» Goal: Copy out every line that contains "Blender".

──────── Record extracts

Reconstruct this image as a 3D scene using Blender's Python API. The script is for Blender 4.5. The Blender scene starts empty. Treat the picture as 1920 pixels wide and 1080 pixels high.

────────────────
──────── Record extracts

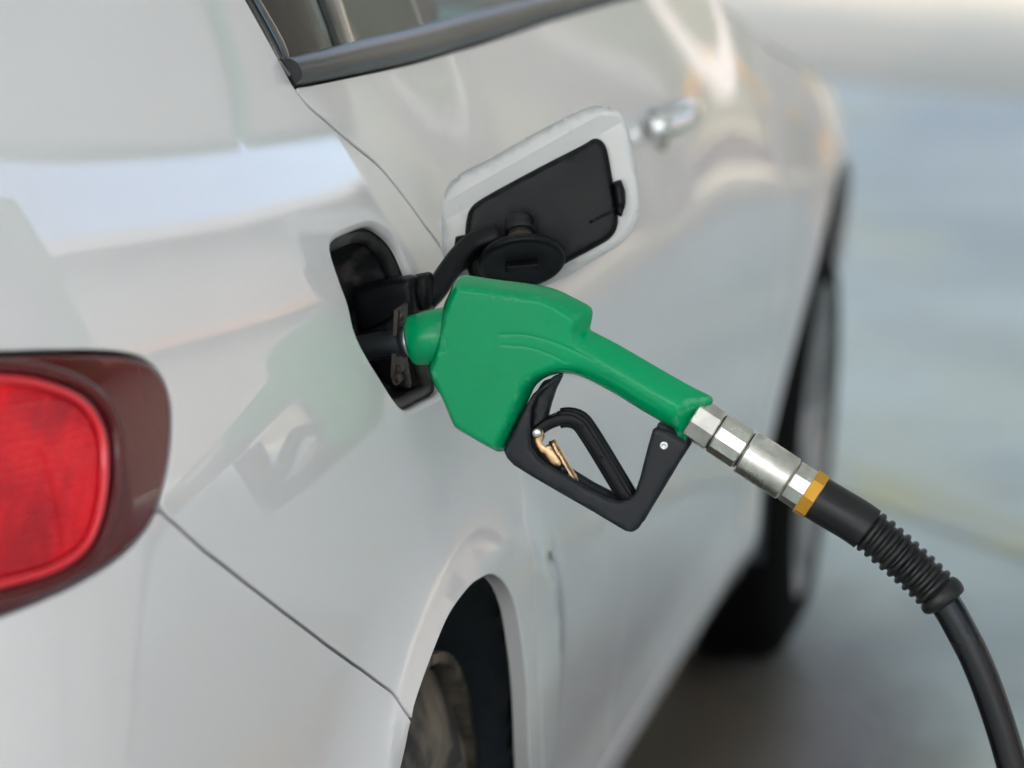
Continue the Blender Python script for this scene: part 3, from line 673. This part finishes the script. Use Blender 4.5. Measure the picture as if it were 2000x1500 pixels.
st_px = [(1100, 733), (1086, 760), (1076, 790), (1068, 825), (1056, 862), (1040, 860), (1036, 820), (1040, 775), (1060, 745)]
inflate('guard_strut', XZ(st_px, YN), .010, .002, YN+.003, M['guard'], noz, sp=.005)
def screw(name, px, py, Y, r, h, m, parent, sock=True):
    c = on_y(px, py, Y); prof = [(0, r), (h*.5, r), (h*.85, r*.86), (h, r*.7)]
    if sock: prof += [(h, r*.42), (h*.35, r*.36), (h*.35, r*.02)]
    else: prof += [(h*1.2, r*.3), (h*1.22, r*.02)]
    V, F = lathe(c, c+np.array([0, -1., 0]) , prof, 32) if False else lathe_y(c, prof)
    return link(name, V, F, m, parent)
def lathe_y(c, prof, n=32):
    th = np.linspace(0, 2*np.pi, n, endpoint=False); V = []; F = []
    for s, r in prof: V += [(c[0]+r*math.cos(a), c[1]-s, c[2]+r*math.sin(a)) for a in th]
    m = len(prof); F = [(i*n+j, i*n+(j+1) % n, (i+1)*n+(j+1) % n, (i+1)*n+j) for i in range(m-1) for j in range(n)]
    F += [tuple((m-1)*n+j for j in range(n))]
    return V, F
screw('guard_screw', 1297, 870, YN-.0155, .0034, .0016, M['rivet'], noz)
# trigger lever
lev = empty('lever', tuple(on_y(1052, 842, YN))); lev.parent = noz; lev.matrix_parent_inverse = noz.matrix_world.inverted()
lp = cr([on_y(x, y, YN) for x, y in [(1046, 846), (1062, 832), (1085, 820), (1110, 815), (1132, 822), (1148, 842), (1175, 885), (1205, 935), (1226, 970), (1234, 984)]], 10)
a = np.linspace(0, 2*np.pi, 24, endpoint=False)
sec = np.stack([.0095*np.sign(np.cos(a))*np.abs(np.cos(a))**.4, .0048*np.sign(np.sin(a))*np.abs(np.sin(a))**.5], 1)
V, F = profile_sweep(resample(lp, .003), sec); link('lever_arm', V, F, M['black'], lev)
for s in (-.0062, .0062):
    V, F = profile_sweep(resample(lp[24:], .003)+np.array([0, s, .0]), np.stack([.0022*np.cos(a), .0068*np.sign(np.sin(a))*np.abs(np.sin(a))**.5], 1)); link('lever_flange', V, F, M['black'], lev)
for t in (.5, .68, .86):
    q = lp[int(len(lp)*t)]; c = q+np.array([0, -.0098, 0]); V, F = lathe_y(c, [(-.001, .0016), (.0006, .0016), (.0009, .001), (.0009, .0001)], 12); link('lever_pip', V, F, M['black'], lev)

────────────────

» Output:
Reconstruct this image as a 3D scene using Blender's Python API. The script is for Blender 4.5. The Blender scene starts empty. Treat the picture as 1920 pixels wide and 1080 pixels high.
Continue the Blender Python script for this scene: part 3, from line 673. This part finishes the script. Use Blender 4.5. Measure the picture as if it were 2000x1500 pixels.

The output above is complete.